冬は寒く夏は蒸し暑い、気候的にも厳しいスタジアム

 気候的な特徴も厳しい。温暖で安定した気候の西海岸に比べて、ニューヨークには投手の敵となる要素が幾つもある。まず、冬は寒く、夏は蒸し暑い。開幕直後の4月の気温は、ナイターになると0度前後まで下がることも珍しくない。その寒さは、楽天の本拠地である仙台よりも厳しいと言えるだろう。デビュー直後の田中には最大の敵となるはずだ。

 夏になれば、これが強烈な蒸し暑さに変わる。冬が寒い代わりに、夏は涼しい仙台とは大きく異なる。立っているだけで汗が溢れ出てくるような気候だ。しかも、メジャーでは真夏でもお構いなしにデーゲームを開催する。ダルビッシュ有の所属するレンジャーズの本拠地アーリントンのように、40度に達することはないが、十分に過酷な環境だ。

 しかも、天気は安定せず、雨も多い。先発の予定がずれたり、試合開始を数時間遅らせることもよくある。先発投手としては、調整が難しい。黒田は「ドジャースの時は雨で遅れることもなかったですし、中止になってスライドしたり、日にちがずれたり、変わったりというのはあまりなかった。東と西でのピッチャーのコンディションの作り方は、こっちの方が難しい部分はあると思います。特にここ(ヤンキースタジアム)は屋根がないので」と話している。メジャーへの適応というのは、ボールやマウンド、登板間隔といった要素だけでなく、こういった部分も大きいのだ。

 一方、スタジアムの施設自体は「さすがヤンキース」と思わせる部分も多い。まず、クラブハウスの広さはメジャー屈指。1人1人のロッカーも大きく、引き出しや、個人用のPCまで付いている。メジャーでは、ベテランに2つ分のロッカーを与えられることが多いが、その必要がないほど余裕のある作りだ。報道陣は立ち入ることは出来ないが、トレーニングルームなどの施設もメジャー随一の充実度だという。選手にとっては贅沢な環境が整っている。

アクセス抜群、特徴的な応援

 ファンにとっては、アクセスが抜群であることも嬉しい。スタジアムはマンハッタンの北側にあるブロンクス地区にあるが、目の前の駅まで電車一本で行くことが出来る。3本の路線が乗り入れており、タイムズスクエアやグランドセントラルがあるミッドタウンからでも所要時間は20分ほどだ。

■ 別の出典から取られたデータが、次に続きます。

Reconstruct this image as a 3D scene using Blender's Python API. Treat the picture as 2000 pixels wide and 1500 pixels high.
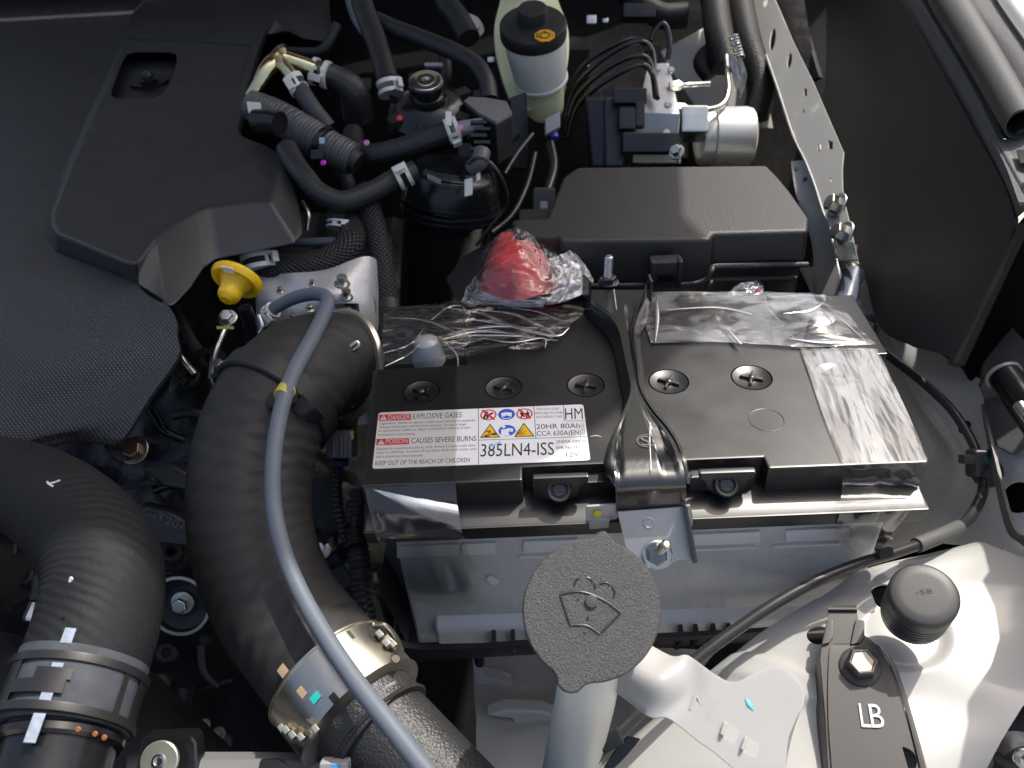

 センター付近には「モニュメントパーク」があり、ベーブ・ルースやルー・ゲーリッグといった往年の名選手の偉大さを改めて確認できる。左中間には永久欠番のボードが掲げられているが、その数は16個(18人)にも及ぶため壮観だ。球場内の食べ物も、メジャー観戦に欠かせないホットドッグなどは充実しているが、他球場に比べて全体的に高いとされている。

 ブリーチャーと呼ばれる熱狂的なファンの応援も特徴的だ。彼らは右翼席に陣取り、試合開始と同時にサッカーの応援のように選手のチャントを始める。守備に就いているヤンキースナインは、これに1人ずつ手を挙げたり、頭を下げたりして応える。メジャーには日本のように鳴り物での応援がないことが有名だが、これはヤンキースタジアムでしか見られない景色だ。

 さらに、7回の攻守交代の際には毎試合、第2の国歌と言われる「ゴッド・ブレス・アメリカ」が場内に流される。選手もファンも、これを起立して聞き、終了後に日本でもすっかりお馴染みとなった「テイク・ミー・アウト・トゥー・ザ・ボールゲーム(私を野球に連れていって」をスタジアム中で合唱する。他球場では、いきなり「テイク・ミー・アウト・トゥー・ザ・ボールゲーム」が流れることがほとんどだ。また、試合終了後に聞けるフランク・シナトラの「ニューヨークニューヨーク」でも、ヤンキースタジアムにしかない雰囲気を味わえる。

 田中の加入によって、球場まで応援に駆け付ける日本人ファンは増えるだろう。ただ、仮に活躍できなかった場合は、見る目の厳しいニューヨーカーからの容赦ない罵声やブーイングが待っている。ファンを味方に付けられるかどうかは、すべて入団後の活躍次第。ヤンキースタジアムで、田中はどんな歴史を刻んでいくのだろうか。